Remember, LeBron completed his contract with Gilbert’s Cavs then signed with the Heat. Gilbert’s reaction was beyond over the top.

It was also probably rooted in racial attitudes that persist since a time rich white men held complete control over the lives of young black men.

LeBron, via Mark Anthony Green of GQ:

Did you feel like Dan Gilbert’s letter was racial?

“Um, I did. I did. It was another conversation I had to have with my kids. It was unfortunate, because I believed in my heart that I had gave that city and that owner, at that point in time, everything that I had. Unfortunately, I felt like, at that point in time, as an organization, we could not bring in enough talent to help us get to what my vision was. A lot of people say they want to win, but they really don’t know how hard it takes, or a lot of people don’t have the vision. So, you know, I don’t really like to go back on that letter, but it pops in my head a few times here, a few times there. I mean, it’s just human nature. I think that had a lot to do with race at that time, too, and that was another opportunity for me to kind of just sit back and say, ‘Okay, well, how can we get better? How can we get better? How can I get better?’ And if it happens again, then you’re able to have an even more positive outlook on it. It wasn’t the notion of I wanted to do it my way. It was the notion of I’m gonna play this game, and I’m gonna prepare myself so damn hard that when I decide to do something off the court, I want to be able to do it because I’ve paid my dues.”

We’ve obviously come a long way since slavery, but the racism used to justify that evil practice lingers. In 2017, few want to be racist. Many more do racist things. Racism is basked into our society, and it will require thoughtful recognition of it to eradicate it.

Gilbert’s letter contained racial undertones, Gilbert attempting to assert a control of LeBron he didn’t rightfully possess. If Gilbert considered how his letter fit into historical context, maybe he wouldn’t have written it. Whether or not Gilbert intended to be racist matters only so much. He danced in racist tones to vilify LeBron.
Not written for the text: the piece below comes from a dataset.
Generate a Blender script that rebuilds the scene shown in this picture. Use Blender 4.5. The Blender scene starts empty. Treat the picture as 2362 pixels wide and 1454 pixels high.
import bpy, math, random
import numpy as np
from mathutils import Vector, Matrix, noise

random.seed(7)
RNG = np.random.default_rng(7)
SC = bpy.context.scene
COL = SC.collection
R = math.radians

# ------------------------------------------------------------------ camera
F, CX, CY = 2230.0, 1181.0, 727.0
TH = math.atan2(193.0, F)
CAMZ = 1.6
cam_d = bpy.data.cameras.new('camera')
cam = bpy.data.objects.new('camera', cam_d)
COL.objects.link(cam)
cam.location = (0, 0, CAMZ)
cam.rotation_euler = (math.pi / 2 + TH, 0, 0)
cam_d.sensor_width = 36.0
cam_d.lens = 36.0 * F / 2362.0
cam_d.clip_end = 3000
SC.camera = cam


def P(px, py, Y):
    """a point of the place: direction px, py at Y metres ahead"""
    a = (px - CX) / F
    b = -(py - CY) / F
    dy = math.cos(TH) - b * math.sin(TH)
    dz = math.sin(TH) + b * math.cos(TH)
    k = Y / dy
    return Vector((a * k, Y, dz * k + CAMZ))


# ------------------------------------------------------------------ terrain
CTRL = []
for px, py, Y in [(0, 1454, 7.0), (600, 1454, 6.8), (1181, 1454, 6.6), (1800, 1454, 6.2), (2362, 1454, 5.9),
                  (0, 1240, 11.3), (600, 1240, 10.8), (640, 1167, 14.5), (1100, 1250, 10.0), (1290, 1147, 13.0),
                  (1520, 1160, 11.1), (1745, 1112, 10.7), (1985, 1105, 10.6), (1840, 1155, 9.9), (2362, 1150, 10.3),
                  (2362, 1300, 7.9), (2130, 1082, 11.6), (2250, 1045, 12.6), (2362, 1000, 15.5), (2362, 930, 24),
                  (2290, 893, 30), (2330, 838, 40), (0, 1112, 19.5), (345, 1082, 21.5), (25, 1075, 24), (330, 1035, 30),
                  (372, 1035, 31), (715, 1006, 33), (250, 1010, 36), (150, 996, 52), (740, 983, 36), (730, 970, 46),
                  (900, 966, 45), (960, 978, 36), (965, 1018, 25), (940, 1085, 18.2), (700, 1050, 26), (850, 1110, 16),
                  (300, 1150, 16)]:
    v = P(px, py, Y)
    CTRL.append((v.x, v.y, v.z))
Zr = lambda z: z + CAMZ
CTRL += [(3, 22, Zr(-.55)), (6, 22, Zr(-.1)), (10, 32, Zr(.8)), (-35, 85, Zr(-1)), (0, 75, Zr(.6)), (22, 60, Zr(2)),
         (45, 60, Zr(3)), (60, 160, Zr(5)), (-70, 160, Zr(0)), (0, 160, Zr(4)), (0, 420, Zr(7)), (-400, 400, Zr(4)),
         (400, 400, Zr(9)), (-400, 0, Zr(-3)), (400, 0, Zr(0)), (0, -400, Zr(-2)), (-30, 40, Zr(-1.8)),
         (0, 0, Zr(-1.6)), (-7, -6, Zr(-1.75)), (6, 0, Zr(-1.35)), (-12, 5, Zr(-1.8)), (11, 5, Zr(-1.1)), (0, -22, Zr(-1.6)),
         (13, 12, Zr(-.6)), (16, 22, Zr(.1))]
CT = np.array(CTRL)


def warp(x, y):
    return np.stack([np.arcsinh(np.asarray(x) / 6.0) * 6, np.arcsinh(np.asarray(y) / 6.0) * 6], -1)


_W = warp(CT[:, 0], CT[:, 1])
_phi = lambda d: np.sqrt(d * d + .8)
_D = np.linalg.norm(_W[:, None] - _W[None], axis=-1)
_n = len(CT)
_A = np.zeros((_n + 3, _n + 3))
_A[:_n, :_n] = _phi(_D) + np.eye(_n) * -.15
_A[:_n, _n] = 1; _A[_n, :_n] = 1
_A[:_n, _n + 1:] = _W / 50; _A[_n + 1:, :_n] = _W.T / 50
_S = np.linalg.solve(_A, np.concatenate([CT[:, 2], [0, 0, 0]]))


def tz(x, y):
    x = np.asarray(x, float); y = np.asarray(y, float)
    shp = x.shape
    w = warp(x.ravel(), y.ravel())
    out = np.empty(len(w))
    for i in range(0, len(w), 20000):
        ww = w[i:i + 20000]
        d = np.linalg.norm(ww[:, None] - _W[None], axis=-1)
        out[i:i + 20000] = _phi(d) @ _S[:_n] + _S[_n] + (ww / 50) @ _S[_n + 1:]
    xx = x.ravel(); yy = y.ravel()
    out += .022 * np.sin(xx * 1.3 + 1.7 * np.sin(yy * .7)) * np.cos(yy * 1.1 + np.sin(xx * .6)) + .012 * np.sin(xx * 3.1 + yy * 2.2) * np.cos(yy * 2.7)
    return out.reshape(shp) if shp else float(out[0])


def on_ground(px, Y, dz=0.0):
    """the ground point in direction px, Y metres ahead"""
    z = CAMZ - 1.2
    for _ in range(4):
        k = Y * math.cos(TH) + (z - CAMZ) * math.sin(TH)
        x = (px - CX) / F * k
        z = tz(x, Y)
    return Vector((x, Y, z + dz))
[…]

Now, maybe Gilbert has progressed. He apologized to LeBron for the letter (while trying to woo LeBron back to Cleveland in 2014) and said he’s learning more about the level of racism in this country.

But there’s still an apparent lingering distrust by LeBron toward Gilbert, and LeBron saying he still sometimes thinks about the letter only enhances that. That could matter as LeBron heads toward free agency.